Infrastrutture e cultura per affrontare le tecnologie
Ict, Information and communication technology: un termine inizialmente riferito alle tecnologie digitali al servizio della trasmissione e della fruizione dell’informazione, ma che con il tempo ha abbracciato un più ampio complesso di tecnologie digitali, funzionali a settori molto diversificati delle produzioni industriali. Tecnologie cosiddette “abilitanti” - key enabling technologies - in grado di alimentare il valore della catena del sistema produttivo e di contribuire alla competitività delle imprese: proprio ciò di cui il nostro Paese ha enormemente bisogno. Il fattore chiave di successo nelle tecnologie abilitanti è la capacità di applicarle con creatività e intelligenza agli ambiti più diversificati dell’azione umana. È così che l’Ict si pone all’origine di nuovi paradigmi di produzione industriale intelligente - internet of things e Industria 4.0 - di commercio ed erogazione di servizi – eBusiness, crowdsourcing - di automazione e controllo ormai estesi anche agli ambiti più riposti della nostra esperienza quotidiana - domotica, telemedicina, per citarne solo alcuni.

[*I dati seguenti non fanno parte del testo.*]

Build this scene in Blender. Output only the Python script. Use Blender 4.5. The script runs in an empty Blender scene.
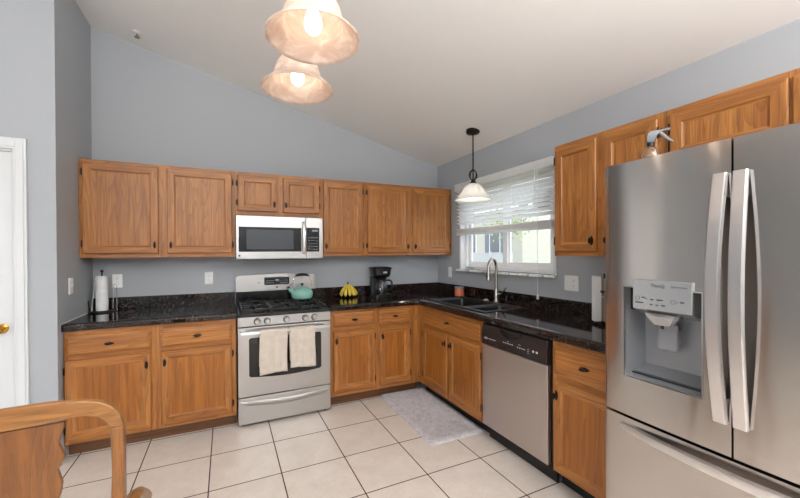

Come si affrontano le svolte tecnologiche che queste trasformazioni implicano? Due elementi chiave: cultura e infrastrutture. Cultura: lo sviluppo di nuove tecnologie richiede ampia latitudine culturale, attitudine a cimentarsi in contesti integrati e interdisciplinari, disponibilità alla sperimentazione, anche muovendo dai settori delle scienze “dure” ai campi meno esplorati delle scienze umane e comportamentali. Ma gli indirizzi di questa nuova fase di sviluppo tecnologico devono considerare nuove e complesse implicazioni che investono la sfera individuale e sociale, affinché le nuove tecnologie siano portatrici di benessere e non di nuove forme di alienazione e di emarginazione. Infrastrutture: in primis connettività e tecnologie Nga (Next generation access) basate su tecnologia ottica. E poi elementi infrastrutturali distribuiti in grado di promuovere l’economia e la società digitali nelle sue multiformi manifestazioni. L’Italia evidenzia ritardi con riferimento ad entrambi i fattori di successo: siamo al 25° posto tra il 28 paesi della UE in termini di grado di digitalizzazione dell’economia e della società; il 37% della popolazione non usa internet regolarmente e il restante 63% svolge poche attività complesse online. In questo quadro deludente alcuni elementi incoraggianti: il sostanziale allineamento con gli standard europei dei servizi digitali nel settore pubblico, il ruolo crescente del commercio elettronico nel fatturato delle Pmi, che si attesta all’8,2% del totale, il parere favorevole della Ue al piano nazionale 2016-2022 da 4 miliardi per la banda ultralarga.